Monday, September 03, 2007

What, no spin cycle first?

I point you at this, ironically via the Daily Telegraph: Google News prods newspapers towards the future

I guess getting stuff with one less level of journalistic input may be better, but I'm sure it will get spun a bit en route.

Some rubbish even I can't take

I actually applied for this, I think: Dumped recycles an old idea

I clicked on at the moment some blonde with access to considerable makeup resources was telling some bloke that he wasn't making them feel useful. And then HE said...

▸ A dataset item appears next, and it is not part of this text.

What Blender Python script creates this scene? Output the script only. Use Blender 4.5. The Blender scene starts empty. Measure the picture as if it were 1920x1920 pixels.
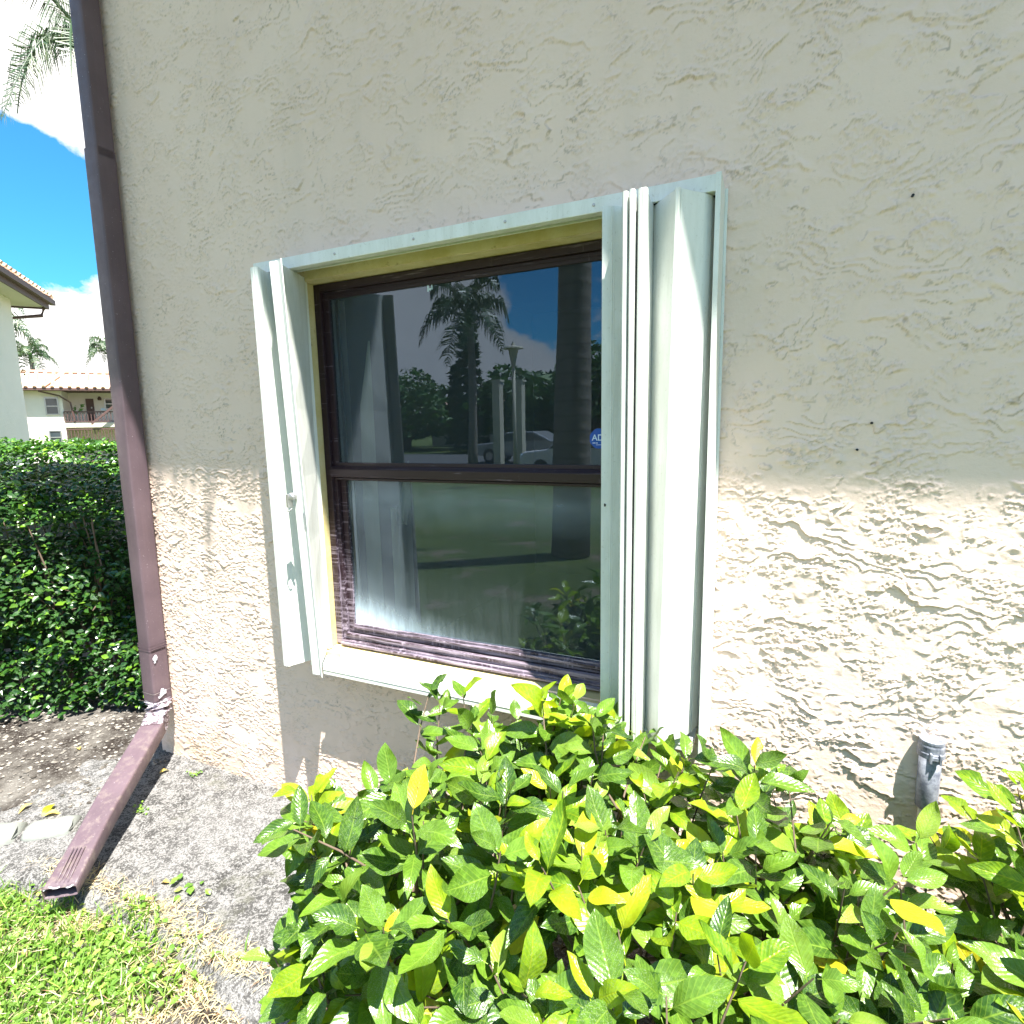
import bpy, bmesh, math, random
import numpy as np
from mathutils import Vector, Matrix, noise as mnoise
from mathutils.bvhtree import BVHTree
random.seed(7); rng = np.random.default_rng(7)
R_ = math.radians
S = bpy.context.scene
COL = S.collection
CZ = 1.52            # camera height over the concrete strip
D = 1.60             # camera distance to the front wall (the wall lies in the plane y = D)

# ------------------------------------------------------------------ camera
FPX = 1062.0
RM = np.array([[0.9080921, 0.0, 0.0]])  # filled just below
_V = np.array([140, 7120, FPX]); _V = _V/np.linalg.norm(_V)
_H = np.array([-2302, -118, FPX]); _H = _H-_V*(_H@_V); _H = _H/np.linalg.norm(_H)
RM = np.stack([-_H, np.cross(-_V, -_H), -_V])
cam_d = bpy.data.cameras.new('camera'); cam = bpy.data.objects.new('camera', cam_d); COL.objects.link(cam)
mw = Matrix.Identity(4)
for i in range(3):
    mw[i][0] = RM[i, 0]; mw[i][1] = -RM[i, 1]; mw[i][2] = -RM[i, 2]
mw[2][3] = CZ
cam.matrix_world = mw
cam_d.sensor_width = 36; cam_d.lens = FPX/1920*36
cam_d.clip_start = 0.02; cam_d.clip_end = 3000
S.camera = cam

def ray(u, v):
    return RM@np.array([u-960, v-960, FPX])
def at(u, v, dist):
    """point at horizontal distance dist in the direction of picture point u, v"""
    d = ray(u, v); h = math.hypot(d[0], d[1])
    return Vector((d[0]/h*dist, d[1]/h*dist, CZ+d[2]/h*dist))

# ------------------------------------------------------------------ light
SUNV = Vector((-1.40, 1.0, -3.9)).normalized()      # direction the light travels
sun_d = bpy.data.lights.new('sun', 'SUN'); sun_d.energy = 5.0; sun_d.angle = R_(0.53); sun_d.color = (1.0, 0.955, 0.88)
sun = bpy.data.objects.new('sun', sun_d); COL.objects.link(sun)
sun.rotation_euler = SUNV.to_track_quat('-Z', 'Y').to_euler(); sun.location = (3, -3, 9)
S.view_settings.view_transform = 'Standard'; S.view_settings.look = 'None'
S.view_settings.exposure = 1.94; S.view_settings.gamma = 1.0
S.view_settings.use_curve_mapping = False
S.cycles.max_bounces = 7; S.cycles.transparent_max_bounces = 16; S.cycles.diffuse_bounces = 4
S.cycles.sample_clamp_indirect = 8
try: S.cycles.use_denoising = True
except Exception: pass

class G:
    """tiny node-graph helper"""
    def __init__(s, nt): s.nt = nt; nt.nodes.clear()
    def n(s, t, props=None, **ins):
        nd = s.nt.nodes.new(t)
        for k, v in (props or {}).items(): setattr(nd, k, v)
        for k, v in ins.items():
            key = int(k[1:]) if k[0] == 'i' and k[1:].isdigit() else k.replace('_', ' ')
            sock = nd.inputs[key]
            if isinstance(v, bpy.types.NodeSocket): s.nt.links.new(v, sock)
            else: sock.default_value = v
        return nd
    def link(s, a, b): s.nt.links.new(a, b)
    def math(s, op, a, b=0.0, clamp=False, c=None):
        kw = dict(i0=a, i1=b)
        if c is not None: kw['i2'] = c
        return s.n('ShaderNodeMath', dict(operation=op, use_clamp=clamp), **kw).outputs[0]
    def ramp(s, fac, stops, interp='LINEAR'):
        nd = s.n('ShaderNodeValToRGB', i0=fac); r = nd.color_ramp; r.interpolation = interp
        while len(r.elements) < len(stops): r.elements.new(0.5)
        for e, (p, c) in zip(r.elements, stops):
            e.position = p; e.color = (c, c, c, 1) if isinstance(c, (int, float)) else (*c, 1)
        return nd.outputs[0]
    def mix(s, f, a, b, mode='MIX'):
        a = (*a, 1) if isinstance(a, tuple) and len(a) == 3 else a
        b = (*b, 1) if isinstance(b, tuple) and len(b) == 3 else b
        nd = s.n('ShaderNodeMix', dict(data_type='RGBA', blend_type=mode))
        for k, v in ((0, f), (6, a), (7, b)):
            if isinstance(v, bpy.types.NodeSocket): s.nt.links.new(v, nd.inputs[k])
            else: nd.inputs[k].default_value = v
        return nd.outputs[2]
    def noise(s, vec, scale, detail=4, rough=0.55, dist=0.0, out=0):
        return s.n('ShaderNodeTexNoise', Vector=vec, Scale=scale, Detail=detail, Roughness=rough, Distortion=dist).outputs[out]
    def mapping(s, vec, scale=(1, 1, 1), loc=(0, 0, 0), rot=(0, 0, 0)):
        return s.n('ShaderNodeMapping', Vector=vec, Location=loc, Rotation=rot, Scale=scale).outputs[0]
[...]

I'm sure it will be taken as a compliment but it was just so much of the same old rubbish I could cope with no more.

Big Brother in a bin.

A bullet got dodged, I know. And I should have stayed to watch, but even I have limits.

Telegraph - Shame on the schedulers

Pipe Dreams

This seems a potentially worthwhile example of eco-cooperation: Toyota and EDF launch recharge points for electric cars

On the matter of semantics, they may be (are they in all uses, or just urban?) 'more' friendly, but no matter how wizzo cannot be deemed to actually help the environment by being made and/or driven.

It must be true; it's on the BBC

Golly. You don't get much more unequivocal than this: Green taxes 'are making billions'

Though it does in turn refer to a report, there are no 'may's' here. Simply, 'The government is raising billions of pounds more in green taxes than it needs to remove the UK's "carbon footprint".

Either the BBC is in pendulum swing mode after its rather slavish eco-reporting to date, or things are getting 'interesting'. Why can't we just get the real facts???!

Personally, I am not so concerned about the amount taken in the name of green (though any excess is, well, excessive), but I do care very much where it is all going. Especially in a climate when targets take precedence over tangibles where it matters.

For a start, finding out if it is to support genuine CO2 reduction initiatives at all, and if it is how good they are. Funding a dodgy turbine scheme or the bonus for a quango re-director does not make my kids' future much better as far as I can figure.

BBC - Costing the Earth - And it has impacted on others, directing to an FoE reply which, sadly, I found a tad thin on substance.

Cutting to the heart

Maybe this should be called... when good ads go bad?
I'm just not sure advocating carving your name in trees is that healthy.
But I guess it is getting knocked down soon so it doesn't matter:)

Offsetting journalistic integrity

This will make me popular. I've tried to answer a Telegraph travel writer's (how do they get to afford 2nd homes?) question: Corporate guilt breeds corporate jargon

At least you care enough to ask the question. I'm not sure the two answers derived so far are going to help much, though. Or indeed most others you may get (from the carbon 'industry') that may seem to be more factual.

Personally I can think of worse things than a second home, so long as you don't leave the heat/aircon (preferbaly it's fan-cooled anyway) running (depending on location) when you're not there. And if it's rented out then the person there is not 'emitting' elsewhere. Other than travel... which is just the start of how complex all this is.

On balance offsetting seems to me at least marginally better than not doing anything at all in mitigation, though certainly not as good as not adding more C02 than you otherwise might (again, a tricky call. I'd prefer you in a villa in France accessed by EuroStar than flying business to report on a property fair in Dubai, staying in a 6* emissions column - read Leo Hickman's Final Call ).

So you're right that we have become a nation obsessed with our footprints, fed in no small measure by 'awareness' campaigns such as the latest, ActonC02, that really do little else than make us worry a lot with little real information. And that opens the doors for the unscrupulous to pounce, seemingly with little regulation.

Because, like you (and with the dubious advantage of being exposed to perhaps a bit more info in my line of work) I have no real idea what 'it' actually involves in all its manifestations. And until I am, preferably with help from those who profess to care about my kids' future (from activist to government - didn't Davids Miliband (when Enivro dude) and Cameron both 'float' offsets trading as part of their respective proposals?), I'll have to suspect those not being clearer about their Green intentions, and hiding behind faceless jargon, are doing so with good reason: serving their interests. I doubt corporate guilt has much to do with it, as they only have that if and when caught out.

And those seem to have naught to do with my kids' futures if it's to create a decent enviROI, which may (another debate, but I'm sold on man's negative contribution) be derived from reduced CO2. You're right that whacking a fir in the firmament hardly seems the best way (better, to me, if you are in the need to 'make up', is to reduce deforestation - I could argue the science from my own limited background, but an existing carbon sink being lost that's in excess the USA's total annual emissions annually seems like a quick fix worth not losing). Though not all offsetters, to be fair, are just in to trees as the 'solution' .

Wouldn't it be nice to have more clarity from all involved in the 'carbon' industry, including preachy media, and rather than ratings-producing 'tis/tisn't facts and debates that get us nowhere, we have tangibles that let us assess the situation and act on it sensibly and in good conscience?

I have tried to be fair and balanced. But I hope my frustration with a media more keen on stirring the pot (look at the replies she got) than getting to a useful solution does not come through too negatively that my point does not get made.